Anyone with a child in the spitting distance age of a preschooler is likely to be familiar with Spidey and His Amazing Friends, the 2021 animated TV series that follows grade-school versions of Peter Parker, Miles Morales, and Gwen Stacy as they take on baddies across New York City. Their kiddo fans might even break out in song and try to talk to you about Patrick Stump.
Such is the intense patronage that Spidey inspires among today’s youngest kids, and by extension, their parents, willingly or not. So when news emerged that ICE had detained Liam Ramos, a 5-year-old Minnesota boy, it was the photos that broke me. Here is a literal preschooler wearing a Spider-Man backpack, just like all of our kids, as the hand of a much larger masked ICE agent holds onto his backpack, as if he were a flight risk. An oversized blue hat with bunny ears partially covers his face as he stares ahead blankly. Liam and his father will eventually be sent to an immigration detention center just outside San Antonio, but not before, as school officials reported, federal officers attempted to turn the child into “bait” by persuading him to knock on his own front door to see if there were other family members they could apprehend inside. Speaking to federal agents in a closed-door meeting, JD Vance defended ICE’s actions.

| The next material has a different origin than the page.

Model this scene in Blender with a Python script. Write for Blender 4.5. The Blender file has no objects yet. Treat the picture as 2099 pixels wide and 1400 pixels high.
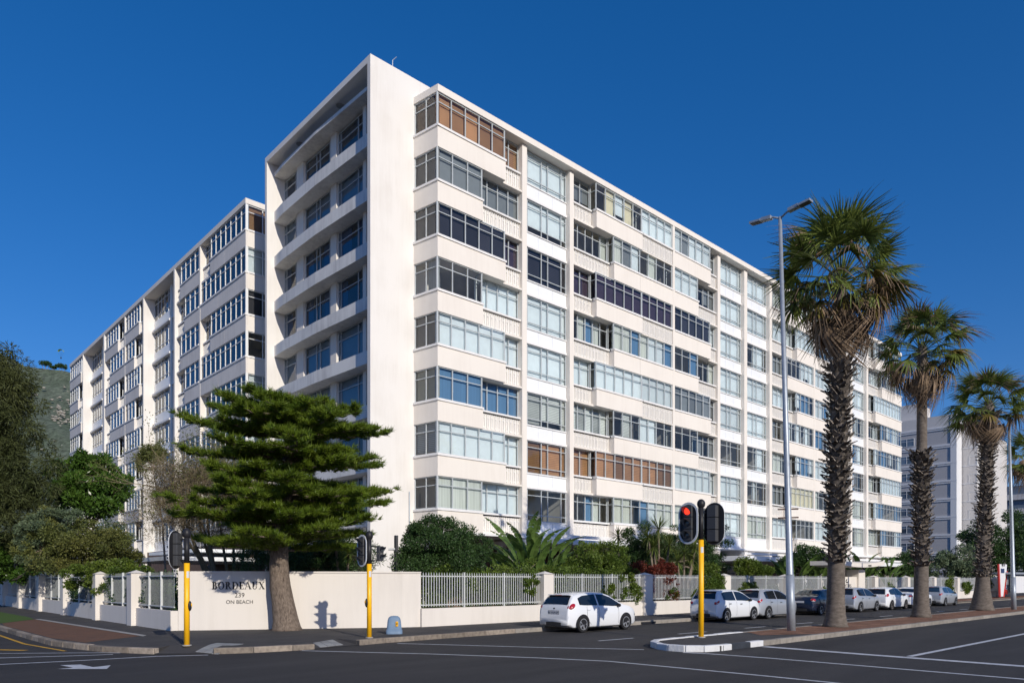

The flimsy politics of citizenship might seem like what distinguishes Liam’s story from the stories of our own offspring. But his innocence, like the innocence of all children, is unimpeachable. We know this child: his goodness, his go-to superheroes, his goofy hat. In Minneapolis, Liam is one of at least four children who have been detained in the last month. All of them attend the same school district, where half of the students are Latino. Similarly grotesque incidents involving kids are taking place across the country, including in Portland, Maine, where huge swaths of school populations are no longer attending out of fear of ICE. A recent analysis from the Marshall Project estimated that at least 3,800 kids, including 20 infants, have been detained since Donald Trump returned to office.
Something is deeply wrong if we, as a society, cannot agree that an administration that snatches up children, uses them as bait to hunt down others is not morally repulsive.
But, as with so much that has unfolded over the past year, reports of these horrors barely seem to break into our collective consciousness. We read them with disgust and protest in some shape, while the infinite loop of our paralysis ticks on. But excruciating images like Liam’s demand more.
To be clear, one does not need to see a Spider-Man backpack to evince the atrocities at play here. Nor do I need some kind of parenting parallel to understand that this child is like every child. But the power of these optics, their unique ability to clarify with a terrifying precision, that these kids could be any one of our own, should puncture some well-fortified defenses. Because something is deeply wrong if we, as a society, cannot agree that an administration that snatches up children, uses them as bait to hunt down others, is not morally repulsive.
So what now? Democrats, occupied with writing angry letters and demanding that mean tweets be taken down, are proving to be feckless. But the people of Minneapolis are resisting in ways that we can all learn from: showing up in the thousands every day to say that enough is enough. Putting down our capitalistic instincts to stage large-scale economic blackouts. Tailing ICE and making it clear that their fascist levels of terror won’t go unwitnessed, with the hope that it may not continue to go unpunished.
As for the rest of us who don’t live in Minneapolis, bearing witness to these images of Liam is the least we can do.